GF(M) discrete exp: gfexp[i] = α^i for 0 ≤ i < M − 1.

msgw: &'static [i32]

msgw[i] — log-α weight attached to message edge i.

vdeg: &'static [i32]

vdeg[v] — degree of variable node v.

cdeg: &'static [i32]

cdeg[c] — degree of factor node c.

v2cmidx: &'static [i32]

v2cmidx[v * MAXVDEG + k] — message index for the k-th edge leaving variable v. Length V * MAXVDEG.

c2vmidx: &'static [i32]

c2vmidx[c * MAXCDEG + k] — message index for the k-th edge leaving check c. Length C * MAXCDEG.

gfpmat: &'static [i32]

gfpmat[w * M + k] — multiplication-by-α^w permutation table over GF(M). Length (M − 1) * M.

Implementations

impl QraCode

pub fn encode(&self, x: &[i32], y: &mut [i32])

Systematic encode: copy x (K info symbols over GF(M)) into the first K positions of y, then compute NC parity symbols by running the QRA accumulator chain across acc_input_idx / acc_input_wlog.

x.len() must equal self.K; y.len() must equal self.N. All symbol values must be in 0 .. self.M.

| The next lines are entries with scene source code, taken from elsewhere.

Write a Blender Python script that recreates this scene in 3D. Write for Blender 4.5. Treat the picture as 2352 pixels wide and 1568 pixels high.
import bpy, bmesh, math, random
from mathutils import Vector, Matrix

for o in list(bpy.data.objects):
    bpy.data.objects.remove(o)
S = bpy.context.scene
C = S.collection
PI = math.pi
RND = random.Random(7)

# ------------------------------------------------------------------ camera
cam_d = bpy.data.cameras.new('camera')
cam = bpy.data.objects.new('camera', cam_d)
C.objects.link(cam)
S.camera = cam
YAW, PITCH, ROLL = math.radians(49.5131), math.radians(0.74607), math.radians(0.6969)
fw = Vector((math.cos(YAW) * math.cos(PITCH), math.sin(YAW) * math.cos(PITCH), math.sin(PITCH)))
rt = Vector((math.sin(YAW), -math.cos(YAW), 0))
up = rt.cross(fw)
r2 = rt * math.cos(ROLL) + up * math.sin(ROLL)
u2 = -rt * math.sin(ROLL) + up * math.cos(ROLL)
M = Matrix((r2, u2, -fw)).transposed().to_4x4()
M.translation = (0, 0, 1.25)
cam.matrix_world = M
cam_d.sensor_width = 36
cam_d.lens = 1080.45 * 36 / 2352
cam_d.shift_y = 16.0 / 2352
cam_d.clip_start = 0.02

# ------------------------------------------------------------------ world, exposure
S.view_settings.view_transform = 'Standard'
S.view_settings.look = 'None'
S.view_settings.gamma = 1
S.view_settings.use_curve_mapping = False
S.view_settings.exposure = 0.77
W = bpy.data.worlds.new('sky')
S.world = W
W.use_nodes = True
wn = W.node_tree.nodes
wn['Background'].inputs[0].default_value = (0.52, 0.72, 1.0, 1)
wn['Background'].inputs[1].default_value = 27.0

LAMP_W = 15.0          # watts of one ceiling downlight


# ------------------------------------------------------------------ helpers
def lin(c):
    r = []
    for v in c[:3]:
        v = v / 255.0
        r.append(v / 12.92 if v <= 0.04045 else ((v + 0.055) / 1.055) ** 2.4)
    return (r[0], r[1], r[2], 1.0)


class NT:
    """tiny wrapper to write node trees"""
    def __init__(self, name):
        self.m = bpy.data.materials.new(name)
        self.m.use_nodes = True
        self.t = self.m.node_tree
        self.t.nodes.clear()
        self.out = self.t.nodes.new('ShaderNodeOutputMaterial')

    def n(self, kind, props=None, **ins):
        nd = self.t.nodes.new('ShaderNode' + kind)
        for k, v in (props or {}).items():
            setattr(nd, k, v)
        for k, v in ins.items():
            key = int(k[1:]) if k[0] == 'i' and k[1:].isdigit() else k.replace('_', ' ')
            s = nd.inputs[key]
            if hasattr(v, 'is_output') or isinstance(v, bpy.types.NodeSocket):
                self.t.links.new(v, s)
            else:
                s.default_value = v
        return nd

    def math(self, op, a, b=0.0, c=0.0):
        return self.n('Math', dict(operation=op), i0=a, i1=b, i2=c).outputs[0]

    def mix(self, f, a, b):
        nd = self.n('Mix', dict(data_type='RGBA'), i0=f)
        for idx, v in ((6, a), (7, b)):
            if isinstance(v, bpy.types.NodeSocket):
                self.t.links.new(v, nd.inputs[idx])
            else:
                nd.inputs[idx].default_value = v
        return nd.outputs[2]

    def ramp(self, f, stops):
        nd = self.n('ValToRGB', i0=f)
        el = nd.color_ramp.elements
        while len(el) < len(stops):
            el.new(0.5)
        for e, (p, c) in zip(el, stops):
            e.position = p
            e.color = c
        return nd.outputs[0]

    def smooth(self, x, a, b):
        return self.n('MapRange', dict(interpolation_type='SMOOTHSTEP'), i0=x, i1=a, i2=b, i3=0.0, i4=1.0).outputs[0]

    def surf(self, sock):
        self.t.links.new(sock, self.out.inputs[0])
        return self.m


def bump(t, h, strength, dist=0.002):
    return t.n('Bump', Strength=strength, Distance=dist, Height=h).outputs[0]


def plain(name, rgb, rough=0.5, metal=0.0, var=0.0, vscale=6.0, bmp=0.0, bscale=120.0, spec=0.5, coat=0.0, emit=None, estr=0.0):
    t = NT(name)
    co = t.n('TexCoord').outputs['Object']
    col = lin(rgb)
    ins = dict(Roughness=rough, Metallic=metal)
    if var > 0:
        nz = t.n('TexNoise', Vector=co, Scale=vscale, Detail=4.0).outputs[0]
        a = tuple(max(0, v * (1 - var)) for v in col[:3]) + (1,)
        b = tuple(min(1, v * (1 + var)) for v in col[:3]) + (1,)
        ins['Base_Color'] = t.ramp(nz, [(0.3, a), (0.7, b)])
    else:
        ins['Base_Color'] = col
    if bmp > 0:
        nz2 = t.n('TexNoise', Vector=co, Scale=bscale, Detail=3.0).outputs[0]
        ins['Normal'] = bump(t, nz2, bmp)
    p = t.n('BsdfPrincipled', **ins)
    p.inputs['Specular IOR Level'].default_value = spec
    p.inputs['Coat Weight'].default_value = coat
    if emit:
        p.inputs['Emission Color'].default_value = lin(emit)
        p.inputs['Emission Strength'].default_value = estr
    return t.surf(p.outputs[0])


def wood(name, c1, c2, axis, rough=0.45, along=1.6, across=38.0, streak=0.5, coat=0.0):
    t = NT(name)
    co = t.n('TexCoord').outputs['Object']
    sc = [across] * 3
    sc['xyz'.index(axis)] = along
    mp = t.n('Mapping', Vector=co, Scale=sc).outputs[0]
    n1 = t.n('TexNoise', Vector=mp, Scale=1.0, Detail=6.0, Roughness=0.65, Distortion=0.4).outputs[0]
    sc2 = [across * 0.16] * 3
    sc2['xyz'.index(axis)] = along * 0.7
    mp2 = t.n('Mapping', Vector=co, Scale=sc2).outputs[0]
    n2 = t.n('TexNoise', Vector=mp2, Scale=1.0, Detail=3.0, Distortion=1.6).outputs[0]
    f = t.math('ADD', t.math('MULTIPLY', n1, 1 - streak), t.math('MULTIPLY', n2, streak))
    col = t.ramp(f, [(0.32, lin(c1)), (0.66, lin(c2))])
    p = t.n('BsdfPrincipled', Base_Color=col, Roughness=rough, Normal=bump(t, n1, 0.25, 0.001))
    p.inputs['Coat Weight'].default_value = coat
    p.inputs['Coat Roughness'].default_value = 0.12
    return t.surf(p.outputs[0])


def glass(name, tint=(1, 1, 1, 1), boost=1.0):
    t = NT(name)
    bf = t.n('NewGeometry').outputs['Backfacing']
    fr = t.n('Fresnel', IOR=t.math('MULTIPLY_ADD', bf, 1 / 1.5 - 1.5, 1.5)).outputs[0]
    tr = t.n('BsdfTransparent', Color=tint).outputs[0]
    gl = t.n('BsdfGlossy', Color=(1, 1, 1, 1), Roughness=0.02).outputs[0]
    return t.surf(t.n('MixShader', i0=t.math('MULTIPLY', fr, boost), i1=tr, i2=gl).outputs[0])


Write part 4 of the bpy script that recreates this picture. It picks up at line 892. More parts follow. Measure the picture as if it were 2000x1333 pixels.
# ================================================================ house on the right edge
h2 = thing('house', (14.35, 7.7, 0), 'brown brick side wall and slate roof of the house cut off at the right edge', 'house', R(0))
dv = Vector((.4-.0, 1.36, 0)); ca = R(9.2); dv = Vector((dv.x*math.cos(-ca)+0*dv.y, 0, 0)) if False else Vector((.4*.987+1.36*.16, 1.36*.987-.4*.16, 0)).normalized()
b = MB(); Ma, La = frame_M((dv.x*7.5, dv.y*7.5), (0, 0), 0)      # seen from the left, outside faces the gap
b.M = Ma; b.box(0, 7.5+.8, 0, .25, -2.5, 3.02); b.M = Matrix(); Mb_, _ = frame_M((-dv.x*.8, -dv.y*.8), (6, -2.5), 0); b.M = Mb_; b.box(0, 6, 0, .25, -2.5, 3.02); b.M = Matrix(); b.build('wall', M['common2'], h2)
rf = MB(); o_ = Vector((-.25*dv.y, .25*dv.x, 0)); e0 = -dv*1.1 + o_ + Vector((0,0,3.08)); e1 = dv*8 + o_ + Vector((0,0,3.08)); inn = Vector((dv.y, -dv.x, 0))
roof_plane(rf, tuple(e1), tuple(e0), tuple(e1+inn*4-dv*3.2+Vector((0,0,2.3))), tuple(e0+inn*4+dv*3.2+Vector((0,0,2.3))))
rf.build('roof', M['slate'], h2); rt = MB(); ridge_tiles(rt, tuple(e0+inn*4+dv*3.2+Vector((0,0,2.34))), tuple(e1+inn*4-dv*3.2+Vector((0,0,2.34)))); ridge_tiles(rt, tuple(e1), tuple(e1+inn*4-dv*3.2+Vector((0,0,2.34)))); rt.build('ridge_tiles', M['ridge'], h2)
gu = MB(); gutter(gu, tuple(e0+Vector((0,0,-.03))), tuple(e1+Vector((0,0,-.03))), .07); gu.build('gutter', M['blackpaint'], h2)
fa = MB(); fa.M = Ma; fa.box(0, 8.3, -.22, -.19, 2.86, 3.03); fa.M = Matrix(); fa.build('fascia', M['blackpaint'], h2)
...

pub fn mfsk_bessel_metric( &self, pix: &mut [f32], rsq: &[f32], n_symbols: usize, es_no_metric: f32, ) -> f32

Convert per-tone squared amplitudes into per-symbol intrinsic probability distributions, assuming non-coherent M-FSK reception in AWGN.

n_symbols is the number of observed channel symbols — this matches the C reference’s qra_mfskbesselmetric(..., N, ...) call shape, where N is passed in rather than read off the code, because Q65 punctures 2 symbols off the codeword and so observes N - 2 = 63 symbols, not the underlying code’s N = 65. Both pix and rsq must have length M * n_symbols, laid out row-major: symbol-k data sits in [M * k .. M * (k+1)].

Returns the estimated noise standard deviation σ̂.

The metric is calibrated for Es/No = es_no_metric (linear, not dB). Q65 uses ~2.8 dB linearised, scaled by m * R.

pub fn extrinsic( &self, pex: &mut [f32], pix: &[f32], maxiter: u32, scratch: &mut DecoderScratch, ) -> ExtrinsicResult

Iterative non-binary BP: given per-symbol intrinsic probability distributions pix (length M·V), iterate until each variable’s outgoing extrinsic distribution is concentrated on one value or maxiter is exhausted.

On return, pex (length M·V) holds the extrinsic distributions — pass them together with pix to Self::map_decode for the final hard decision.

scratch must come from DecoderScratch::for_code applied to the same code instance.

pub fn map_decode(&self, pex: &mut [f32], pix: &[f32], xdec: &mut [i32])

MAP hard decision on the K information symbols.

Multiplies extrinsic × intrinsic for each variable, then argmax. Destroys pex in place. xdec.len() must equal self.K.